I was never so rich as when I was surrounded by like-minded people I loved and who loved me back.  In early August of 2003 my mentor and friend Inion had made the trip to West Virginia and brought me, my familiar, and my belongings back with her to upstate New York.  She and her family lived in a century-old farm house in a rural village near Cossayuna Lake.  There she invited me to live with her, and her family warmly embraced me as one of their own, as did the small fellowship of Druids she had brought together and nurtured in the years since I’d known her.

Immediately upon my arrival in New York I felt a sense of relief and belonging.  Finally, for the first time in a long time I felt like I was … home.

Inion was a homesteader, every bit devoted to a traditional style and old-world-inspired existence.  The kitchen in her home featured a long, hand-made harvest-style table and a genuine antique wood-fire stove.  Pre-packaged or processed foods were never served in her home.  Rather, the family enjoyed a rich diet of homemade foods made from scratch and seasoned with herbs from Inion’s own garden.  The breads were always homemade from scratch – being every bit Irish, she had a penchant for soda bread – and the teapot, it seemed, never left the stove.  The tea served in her home was often made from herbs she’d wildcrafted herself.  Bundles and bundles of herbs and flowers hung drying in the kitchen and sunroom windows.  But for the presence of a few modern conveniences – like the internet and cell phones – it was a true homestead; a richly Pagan home.  I was enchanted by it.  Who wouldn’t be?

She taught me what real traditional Paganism looked like; what it meant to not just perform the occasional ritual, but to actually live one’s spirituality.  She taught me what it meant to bring the magick and mystery of being Pagan into everyday life.

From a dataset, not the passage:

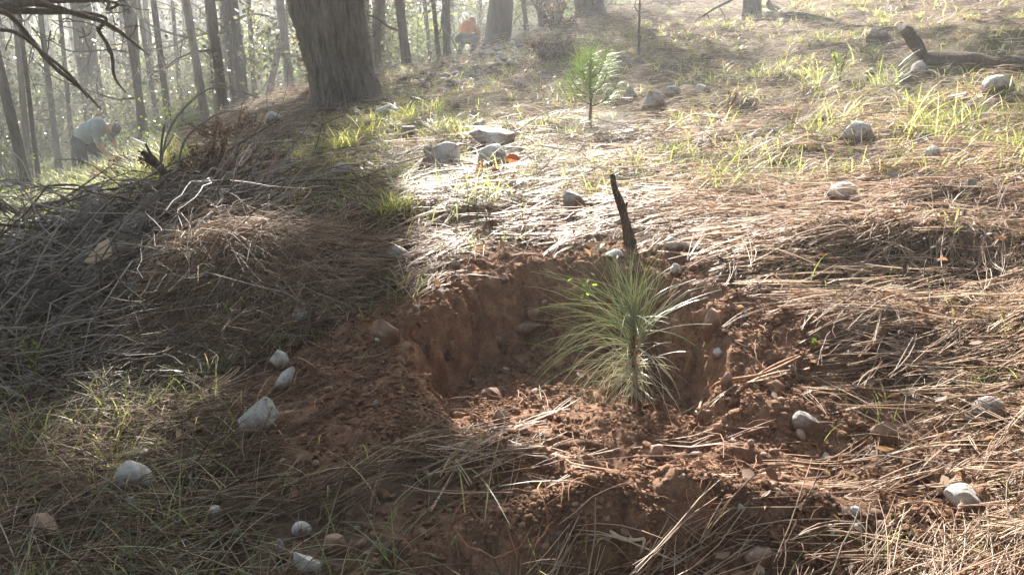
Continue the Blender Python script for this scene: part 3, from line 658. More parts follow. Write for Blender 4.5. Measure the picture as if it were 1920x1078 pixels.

Our conversations around the harvest table were rich and enlightening, deeply exploring subjects like history, metaphysics, spirituality and the cosmology of the universe.  We spent hours waxing philosophical as we sipped tea on a candle-lit porch looking out over a hill where the sunsets were as if the Gods Themselves painted the sky in brilliant colors every night just for the two of us.  It was a magickal time in my life – truly.

Those evenings on the porch provided me with some of the most valuable insights I’ve ever had, expanding my thinking in ways I’d never imagined before.  Inion’s inborn natural wisdom flowed like the Nine Waves of Blessing across my mind and my heart.  She helped me, in no small way, achieve a much greater understanding of my own self and who I was meant to be.

During one of those idyllic nights, Inion once asked me, “What would the world be like if seen through a Druid’s eyes?”  I had to set my teacup down for this one!  I can remember thinking as leaned back in my rocking chair and folded my hands up under my chin, that the measure of wisdom doesn’t so much rely on the answer as it does on the mere contemplation of the question.  … Oh and she had just given me a lot to contemplate!

“I imagine nature would be elevated,” I began, “into a position of noble equality. It would be revered and protected as a sentient living and Divine presence. It would no longer be seen as something to simply dominate and exploit for wealth, entertainment or power. The mystery and magick of nature would reemerge after centuries of slumber and we – humankind – would suddenly be filled with wonder.”

At this, Inion simply sipped her tea and looked out over the bucolic view in front of us.  In that moment her eyes seemed to show the very sense of wonder I was describing.  “Within the wonder and mystery of nature is the flame of hope for mankind,” she said.

I would later write in an essay on the subject that, “Druids kindle and tend that flame with great care, full in the knowledge that what good is performed today, shall forever be felt in the years and generations to come. Humankind must not remain alienated from the very home of our spirit, but return to it, love it and celebrate that union.”